Objective: Copy, without any alteration, the lines from the one that includes "by 1143 pixels." up to and including the one that includes "(.25, .25, .24), rough=.3, scale=30)".

-- BEGIN Task input --

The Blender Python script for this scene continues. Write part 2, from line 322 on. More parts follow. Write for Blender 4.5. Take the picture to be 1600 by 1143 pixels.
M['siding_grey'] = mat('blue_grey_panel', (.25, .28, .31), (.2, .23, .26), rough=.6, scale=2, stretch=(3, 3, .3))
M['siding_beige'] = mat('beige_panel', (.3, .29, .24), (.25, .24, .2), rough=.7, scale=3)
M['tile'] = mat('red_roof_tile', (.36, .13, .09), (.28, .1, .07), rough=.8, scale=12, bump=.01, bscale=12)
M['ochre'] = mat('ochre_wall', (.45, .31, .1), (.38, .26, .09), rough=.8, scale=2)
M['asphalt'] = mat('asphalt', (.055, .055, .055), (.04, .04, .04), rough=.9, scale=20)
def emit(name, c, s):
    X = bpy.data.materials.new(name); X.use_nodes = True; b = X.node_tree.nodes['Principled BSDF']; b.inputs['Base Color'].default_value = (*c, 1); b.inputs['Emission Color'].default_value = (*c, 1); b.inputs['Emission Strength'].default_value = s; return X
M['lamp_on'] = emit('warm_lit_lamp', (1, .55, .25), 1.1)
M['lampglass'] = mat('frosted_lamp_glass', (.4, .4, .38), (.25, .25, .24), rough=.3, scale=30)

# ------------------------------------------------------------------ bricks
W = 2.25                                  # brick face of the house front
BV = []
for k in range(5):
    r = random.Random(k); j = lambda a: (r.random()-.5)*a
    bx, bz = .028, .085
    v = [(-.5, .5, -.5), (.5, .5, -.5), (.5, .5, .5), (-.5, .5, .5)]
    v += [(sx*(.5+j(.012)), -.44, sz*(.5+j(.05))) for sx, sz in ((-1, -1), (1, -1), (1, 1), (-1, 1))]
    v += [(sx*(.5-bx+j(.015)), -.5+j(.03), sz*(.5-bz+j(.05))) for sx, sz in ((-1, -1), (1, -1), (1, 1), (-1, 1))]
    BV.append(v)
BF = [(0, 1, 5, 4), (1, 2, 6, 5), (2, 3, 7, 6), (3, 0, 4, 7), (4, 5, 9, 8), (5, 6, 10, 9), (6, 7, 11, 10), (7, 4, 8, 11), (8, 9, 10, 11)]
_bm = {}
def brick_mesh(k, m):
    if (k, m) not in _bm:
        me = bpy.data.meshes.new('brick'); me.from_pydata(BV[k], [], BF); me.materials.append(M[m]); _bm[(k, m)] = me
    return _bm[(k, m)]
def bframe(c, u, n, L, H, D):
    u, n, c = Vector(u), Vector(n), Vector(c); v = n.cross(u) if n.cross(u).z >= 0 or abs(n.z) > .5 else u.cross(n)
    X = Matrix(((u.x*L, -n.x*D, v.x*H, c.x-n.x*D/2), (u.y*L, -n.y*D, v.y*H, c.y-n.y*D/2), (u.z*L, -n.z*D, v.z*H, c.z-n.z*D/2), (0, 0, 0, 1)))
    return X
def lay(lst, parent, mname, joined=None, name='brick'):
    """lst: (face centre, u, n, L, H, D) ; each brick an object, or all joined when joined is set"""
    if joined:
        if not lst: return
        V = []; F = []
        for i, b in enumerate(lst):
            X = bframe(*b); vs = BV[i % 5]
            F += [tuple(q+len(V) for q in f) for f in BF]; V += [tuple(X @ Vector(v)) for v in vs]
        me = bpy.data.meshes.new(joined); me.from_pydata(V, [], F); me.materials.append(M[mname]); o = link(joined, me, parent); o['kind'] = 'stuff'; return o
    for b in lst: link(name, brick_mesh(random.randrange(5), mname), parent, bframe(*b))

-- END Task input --
-- BEGIN Task input --

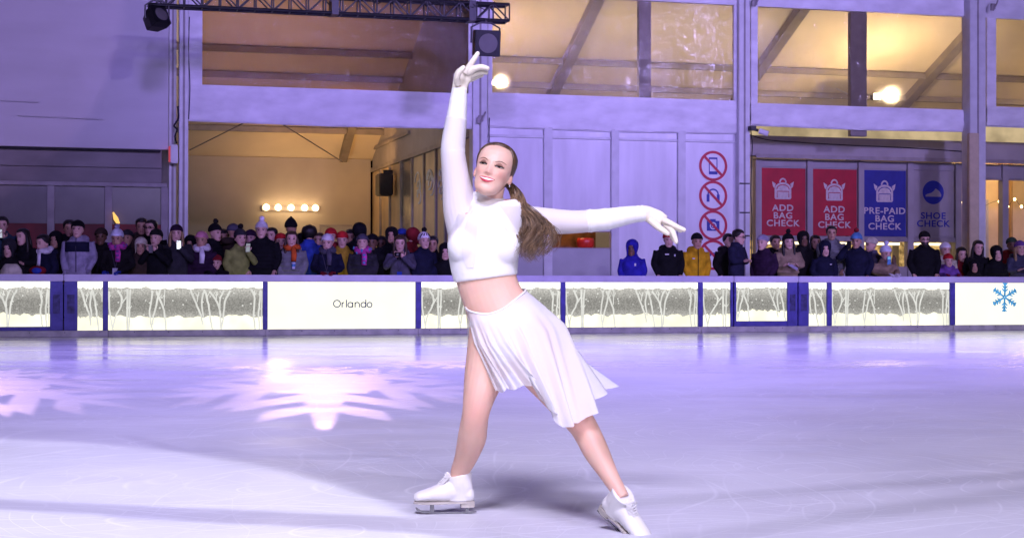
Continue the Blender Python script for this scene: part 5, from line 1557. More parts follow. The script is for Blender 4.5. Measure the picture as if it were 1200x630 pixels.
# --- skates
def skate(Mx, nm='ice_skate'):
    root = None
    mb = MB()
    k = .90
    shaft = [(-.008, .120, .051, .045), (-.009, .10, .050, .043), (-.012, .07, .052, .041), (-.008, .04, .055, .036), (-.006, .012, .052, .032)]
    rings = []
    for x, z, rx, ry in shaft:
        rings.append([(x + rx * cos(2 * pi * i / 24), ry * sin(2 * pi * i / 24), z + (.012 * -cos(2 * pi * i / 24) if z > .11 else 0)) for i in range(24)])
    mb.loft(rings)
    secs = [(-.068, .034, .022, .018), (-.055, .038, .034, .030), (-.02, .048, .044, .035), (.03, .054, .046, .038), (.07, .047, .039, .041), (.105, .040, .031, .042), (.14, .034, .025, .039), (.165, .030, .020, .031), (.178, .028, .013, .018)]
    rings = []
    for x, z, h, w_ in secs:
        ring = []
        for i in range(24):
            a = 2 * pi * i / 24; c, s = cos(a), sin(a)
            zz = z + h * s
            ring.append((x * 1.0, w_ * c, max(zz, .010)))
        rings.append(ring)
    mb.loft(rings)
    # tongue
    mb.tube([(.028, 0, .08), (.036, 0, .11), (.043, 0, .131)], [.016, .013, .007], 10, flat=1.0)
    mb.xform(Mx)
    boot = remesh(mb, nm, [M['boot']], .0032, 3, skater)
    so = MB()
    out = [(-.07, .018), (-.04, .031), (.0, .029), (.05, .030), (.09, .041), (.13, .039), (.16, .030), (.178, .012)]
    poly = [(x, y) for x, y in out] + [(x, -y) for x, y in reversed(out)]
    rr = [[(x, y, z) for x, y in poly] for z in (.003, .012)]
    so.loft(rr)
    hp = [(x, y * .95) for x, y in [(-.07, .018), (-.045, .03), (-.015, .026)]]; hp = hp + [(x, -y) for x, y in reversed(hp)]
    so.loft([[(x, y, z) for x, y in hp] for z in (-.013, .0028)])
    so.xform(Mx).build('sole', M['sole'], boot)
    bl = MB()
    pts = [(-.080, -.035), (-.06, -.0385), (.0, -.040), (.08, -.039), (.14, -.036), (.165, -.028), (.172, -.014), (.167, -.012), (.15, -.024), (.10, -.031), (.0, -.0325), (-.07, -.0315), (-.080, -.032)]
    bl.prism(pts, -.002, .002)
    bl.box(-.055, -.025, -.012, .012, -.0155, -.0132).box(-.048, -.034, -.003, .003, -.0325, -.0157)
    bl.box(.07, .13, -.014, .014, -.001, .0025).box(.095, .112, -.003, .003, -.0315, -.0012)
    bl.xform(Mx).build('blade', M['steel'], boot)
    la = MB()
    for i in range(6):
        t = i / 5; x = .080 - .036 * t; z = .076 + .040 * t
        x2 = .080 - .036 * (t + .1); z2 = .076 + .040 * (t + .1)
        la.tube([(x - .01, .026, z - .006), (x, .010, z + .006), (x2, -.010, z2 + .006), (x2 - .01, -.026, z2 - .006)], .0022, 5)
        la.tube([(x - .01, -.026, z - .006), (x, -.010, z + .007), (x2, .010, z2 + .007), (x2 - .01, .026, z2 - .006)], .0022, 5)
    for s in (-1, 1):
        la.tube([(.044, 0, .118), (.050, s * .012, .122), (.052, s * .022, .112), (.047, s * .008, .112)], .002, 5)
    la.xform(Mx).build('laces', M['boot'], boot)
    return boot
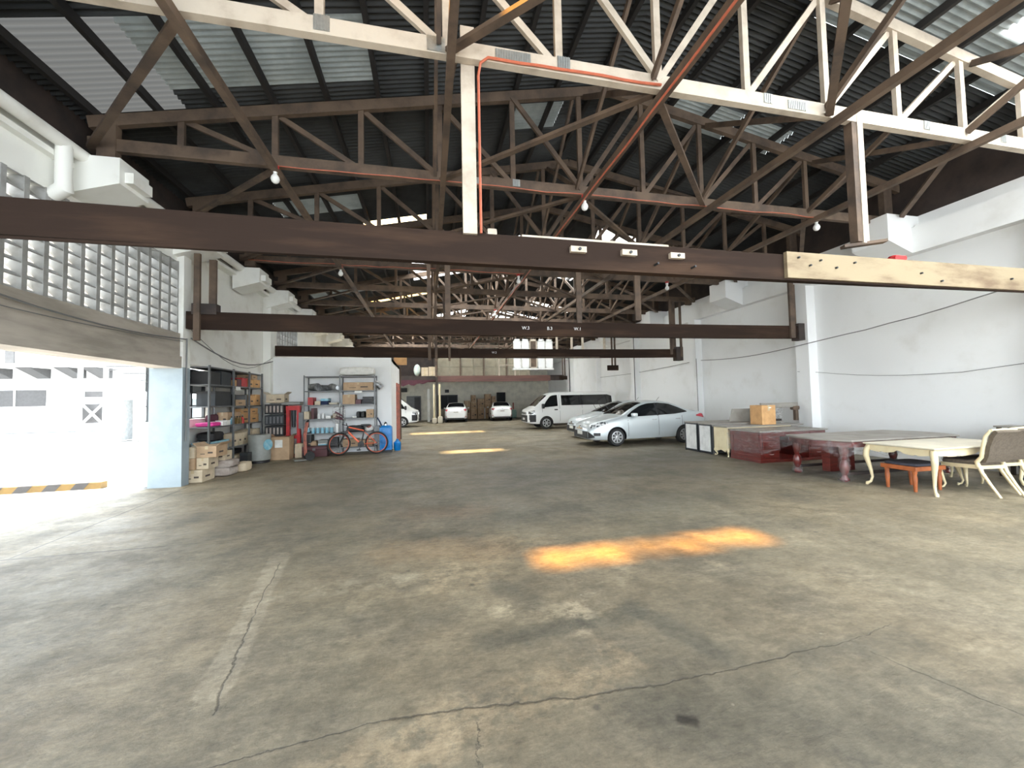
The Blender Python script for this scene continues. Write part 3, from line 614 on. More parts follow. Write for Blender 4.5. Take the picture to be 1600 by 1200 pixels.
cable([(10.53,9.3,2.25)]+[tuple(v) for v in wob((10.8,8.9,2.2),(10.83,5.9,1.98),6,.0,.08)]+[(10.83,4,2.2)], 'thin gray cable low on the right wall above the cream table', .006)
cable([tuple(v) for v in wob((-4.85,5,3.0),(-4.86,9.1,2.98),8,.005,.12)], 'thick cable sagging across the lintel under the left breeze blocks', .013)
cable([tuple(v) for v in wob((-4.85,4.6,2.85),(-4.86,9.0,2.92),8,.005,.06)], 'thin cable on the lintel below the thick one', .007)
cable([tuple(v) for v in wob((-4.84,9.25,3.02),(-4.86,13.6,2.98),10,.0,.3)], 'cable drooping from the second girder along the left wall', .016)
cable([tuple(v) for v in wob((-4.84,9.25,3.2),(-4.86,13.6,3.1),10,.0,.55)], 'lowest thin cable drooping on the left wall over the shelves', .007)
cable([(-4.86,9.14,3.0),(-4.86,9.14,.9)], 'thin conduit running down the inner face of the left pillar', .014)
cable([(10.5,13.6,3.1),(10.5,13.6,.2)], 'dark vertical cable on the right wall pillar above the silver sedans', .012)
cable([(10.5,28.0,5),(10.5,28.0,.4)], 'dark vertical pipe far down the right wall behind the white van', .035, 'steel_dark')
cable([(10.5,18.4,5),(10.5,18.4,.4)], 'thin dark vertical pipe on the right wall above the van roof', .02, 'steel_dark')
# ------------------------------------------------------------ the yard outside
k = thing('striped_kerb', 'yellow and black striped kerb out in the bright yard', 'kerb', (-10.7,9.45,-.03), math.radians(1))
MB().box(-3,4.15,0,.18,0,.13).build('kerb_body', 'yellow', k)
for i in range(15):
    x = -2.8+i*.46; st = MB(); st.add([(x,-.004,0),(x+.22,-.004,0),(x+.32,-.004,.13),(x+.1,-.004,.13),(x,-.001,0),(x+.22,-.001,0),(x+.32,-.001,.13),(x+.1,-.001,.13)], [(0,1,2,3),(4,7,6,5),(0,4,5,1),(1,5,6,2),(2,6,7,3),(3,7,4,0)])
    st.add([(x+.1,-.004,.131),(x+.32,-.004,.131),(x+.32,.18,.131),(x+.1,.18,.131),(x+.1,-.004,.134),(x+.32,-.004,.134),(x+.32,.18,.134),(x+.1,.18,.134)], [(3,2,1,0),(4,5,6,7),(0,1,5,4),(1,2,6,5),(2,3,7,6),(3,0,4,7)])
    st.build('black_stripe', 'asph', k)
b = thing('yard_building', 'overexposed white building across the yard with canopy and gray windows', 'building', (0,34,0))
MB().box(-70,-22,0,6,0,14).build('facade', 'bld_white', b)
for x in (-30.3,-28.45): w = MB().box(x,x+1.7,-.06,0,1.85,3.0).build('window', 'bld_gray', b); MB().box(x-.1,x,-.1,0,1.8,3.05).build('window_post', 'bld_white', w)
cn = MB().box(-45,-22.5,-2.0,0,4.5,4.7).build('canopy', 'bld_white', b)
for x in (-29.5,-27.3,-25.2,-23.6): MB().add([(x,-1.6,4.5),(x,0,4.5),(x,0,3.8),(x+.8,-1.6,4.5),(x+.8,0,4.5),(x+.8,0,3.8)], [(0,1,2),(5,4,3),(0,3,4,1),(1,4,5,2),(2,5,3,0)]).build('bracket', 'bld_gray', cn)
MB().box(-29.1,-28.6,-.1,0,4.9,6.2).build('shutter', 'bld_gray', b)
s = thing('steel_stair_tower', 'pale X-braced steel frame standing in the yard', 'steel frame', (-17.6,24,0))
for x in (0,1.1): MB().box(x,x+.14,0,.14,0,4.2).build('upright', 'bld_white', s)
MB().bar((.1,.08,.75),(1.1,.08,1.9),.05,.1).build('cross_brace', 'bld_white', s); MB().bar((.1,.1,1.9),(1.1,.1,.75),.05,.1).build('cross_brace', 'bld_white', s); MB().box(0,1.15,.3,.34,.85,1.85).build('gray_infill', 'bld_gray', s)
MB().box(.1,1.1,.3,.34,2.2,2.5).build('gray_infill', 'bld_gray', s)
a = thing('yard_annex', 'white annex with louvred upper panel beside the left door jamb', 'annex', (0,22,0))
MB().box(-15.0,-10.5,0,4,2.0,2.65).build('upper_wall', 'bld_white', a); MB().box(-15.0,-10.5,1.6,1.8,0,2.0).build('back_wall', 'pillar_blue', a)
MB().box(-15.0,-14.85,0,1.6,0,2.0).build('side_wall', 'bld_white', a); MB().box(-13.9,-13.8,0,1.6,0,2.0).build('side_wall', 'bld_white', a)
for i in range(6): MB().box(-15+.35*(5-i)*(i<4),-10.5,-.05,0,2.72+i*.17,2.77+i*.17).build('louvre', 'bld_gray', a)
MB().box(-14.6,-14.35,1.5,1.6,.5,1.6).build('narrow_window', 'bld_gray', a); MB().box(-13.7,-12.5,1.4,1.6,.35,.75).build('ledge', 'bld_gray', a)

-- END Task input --

Response below:
The Blender Python script for this scene continues. Write part 2, from line 322 on. More parts follow. Write for Blender 4.5. Take the picture to be 1600 by 1143 pixels.
M['siding_grey'] = mat('blue_grey_panel', (.25, .28, .31), (.2, .23, .26), rough=.6, scale=2, stretch=(3, 3, .3))
M['siding_beige'] = mat('beige_panel', (.3, .29, .24), (.25, .24, .2), rough=.7, scale=3)
M['tile'] = mat('red_roof_tile', (.36, .13, .09), (.28, .1, .07), rough=.8, scale=12, bump=.01, bscale=12)
M['ochre'] = mat('ochre_wall', (.45, .31, .1), (.38, .26, .09), rough=.8, scale=2)
M['asphalt'] = mat('asphalt', (.055, .055, .055), (.04, .04, .04), rough=.9, scale=20)
def emit(name, c, s):
    X = bpy.data.materials.new(name); X.use_nodes = True; b = X.node_tree.nodes['Principled BSDF']; b.inputs['Base Color'].default_value = (*c, 1); b.inputs['Emission Color'].default_value = (*c, 1); b.inputs['Emission Strength'].default_value = s; return X
M['lamp_on'] = emit('warm_lit_lamp', (1, .55, .25), 1.1)
M['lampglass'] = mat('frosted_lamp_glass', (.4, .4, .38), (.25, .25, .24), rough=.3, scale=30)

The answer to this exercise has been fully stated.